もちろん負の遺産もある。芸術的な天才が開化する一方、南アメリカに天然痘などの病疫を持ち込み、また力の論理で征服し、その文明を完全に破壊したのだ。

1990年以降の世界はどうだろう、ベルリンの壁が消え、ソ連が崩壊し、中国は自給自足の国から世界最大級の経済大国になった。インターネットが登場し全世界の半数がネットにつながる世界が実現し、知識や情報はメデイアを通さず無料で獲得できる世界が実現し価値観も大きく変化した。

いまや一国だけの経済など存在せず、貿易物品が25%をしめる世界が実現した。人間の移動も大きな影響を与えている。シリコンバレーはほとんど移民の技術者がしめている。移民がイノベーションをもたらし世界の文明をリードしているのだ。事実インテル、グーグル、ペイパル、テスラの創業者は移民である。いままだ話題になっていないアフリカは世界最大級の都市を次々に生み出していくだろう。

いまやAIが世界を席巻する時代を目の前に迎えている。負の遺産として格差の拡大と不安・不満の増大、憎悪の増大などがその勢力を拡大化させている。ネットが世界を滅ぼす武器にもなりうる大変な時代を生きている。

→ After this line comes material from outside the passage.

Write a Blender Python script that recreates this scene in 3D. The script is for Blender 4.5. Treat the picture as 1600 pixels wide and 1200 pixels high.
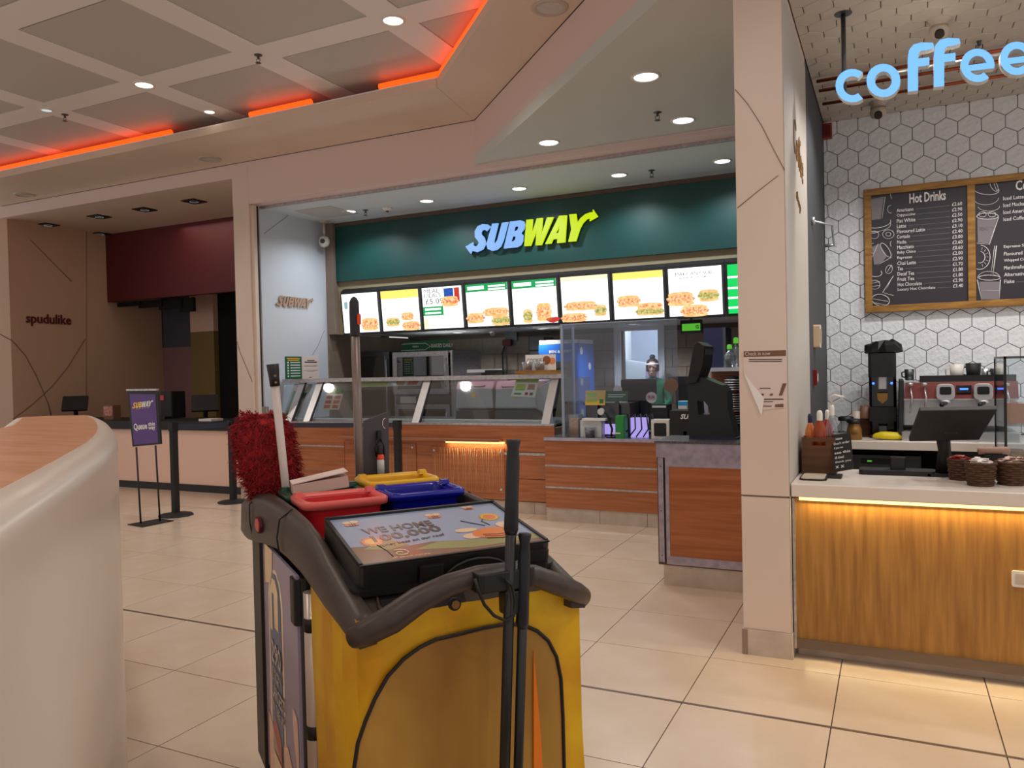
import bpy, bmesh, math, random
from mathutils import Vector as V, Matrix as Mx
random.seed(7)
for _o in list(bpy.data.objects): bpy.data.objects.remove(_o)
SC = bpy.context.scene
COL = SC.collection

# ------------------------------------------------------------------ camera, world, exposure, large lights
FPX, PIT, ROL, YAW, HC = 1222., .0170, -.0222, -.4520, 1.463
_cy, _sy, _cp, _sp, _cr, _sr = math.cos(YAW), math.sin(YAW), math.cos(PIT), math.sin(PIT), math.cos(ROL), math.sin(ROL)
CF = V((_sy*_cp, _cy*_cp, -_sp)); _r = V((_cy, -_sy, 0)); _u = _r.cross(CF)
CR = _cr*_r + _sr*_u; CU = -_sr*_r + _cr*_u
CC = V((0, 0, HC))
cam = bpy.data.objects.new('camera', bpy.data.cameras.new('camera')); COL.objects.link(cam)
cam.data.sensor_width = 36; cam.data.lens = 36*FPX/1600; cam.data.clip_start = .05; cam.data.clip_end = 100
_m = Mx((CR, CU, -CF)).transposed().to_4x4(); _m.translation = CC
cam.matrix_world = _m
SC.camera = cam
SC.view_settings.view_transform = 'Standard'; SC.view_settings.look = 'None'
SC.view_settings.gamma = 1; SC.view_settings.use_curve_mapping = False
SC.view_settings.exposure = 0.0
W = bpy.data.worlds.new('world'); SC.world = W; W.use_nodes = True
W.node_tree.nodes['Background'].inputs[0].default_value = (.80, .74, .70, 1)
W.node_tree.nodes['Background'].inputs[1].default_value = .84

def lin(c): return tuple((x/255/12.92 if x/255 <= .04045 else ((x/255+.055)/1.055)**2.4) for x in c)
def lamp(name, kind, loc, power, col=(1, 1, 1), size=.1, aim=None, spot=100, sizey=None, blend=.6):
    d = bpy.data.lights.new(name, kind); d.energy = power; d.color = col
    if kind == 'AREA':
        d.size = size
        if sizey: d.shape = 'RECTANGLE'; d.size_y = sizey
    else: d.shadow_soft_size = size
    if kind == 'SPOT': d.spot_size = math.radians(spot); d.spot_blend = blend
    o = bpy.data.objects.new(name, d); COL.objects.link(o); o.location = loc
    if aim is not None: o.rotation_euler = (V(aim)-V(loc)).to_track_quat('-Z', 'Y').to_euler()
    return o
WARM = (1, .89, .80); NEUT = (1, .97, .95); COOL = (.86, .93, 1)
# ceiling lights of the mall hall (in view and continuing behind the photographer)
for x in (-9.0, -6.22, -3.44, -.66, 2.1):
    for y in (5.12, 2.32, -.48, -3.3):
        if y > 4.3 and x > -3: continue
        lamp('hall_lamp', 'SPOT', (x, y, 4.12), 48, WARM, .07, (x, y, 0), 140)
for x, y in ((-1.556, 5.51), (-1.558, 6.63), (-2.8, 6.65)):
    lamp('soffit_lamp', 'SPOT', (x, y, 3.5), 30, NEUT, .06, (x, y, 0), 140)
for x in (-6.0, -4.88, -3.68, -2.53, -1.47):
    lamp('shop_lamp', 'SPOT', (x, 7.87, 3.44), 44, COOL, .06, (x, 7.87, 0), 150)
for x in (-5.46, -4.17, -2.92, -1.7):
    lamp('shop_lamp_low', 'SPOT', (x, 9.35, 2.0), 55, COOL, .05, (x, 9.4, 0), 150)
for x, y in ((.2, 4.75), (.9, 3.4), (.05, 5.5), (.75, 5.6), (1.5, 5.6)):
    lamp('cafe_lamp', 'SPOT', (x, y, 3.28), 36, (1, .96, .92), .05, (x, y, 0), 140)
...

そんな現代に必要なものは「展望」だ。ゴリアテに立ち向かうダビデにならなければならないし、ダビデの姿を展望として可視化しなければならない。その答えはどこにあるのか?「歴史」しかも「ルネサンス期の歴史」にある。ダビデになるためのヒントがたくさん紹介されていたが、俺のアンテナに引っかかった項目を4つ記しておきたい。

・新しい地図をつくりだすこと

・違いを探し求めること

・教育を生み出すこと

・芸術を愛すること

本著でまた新しい関心の襞ができた。次の読書に生かしていこう。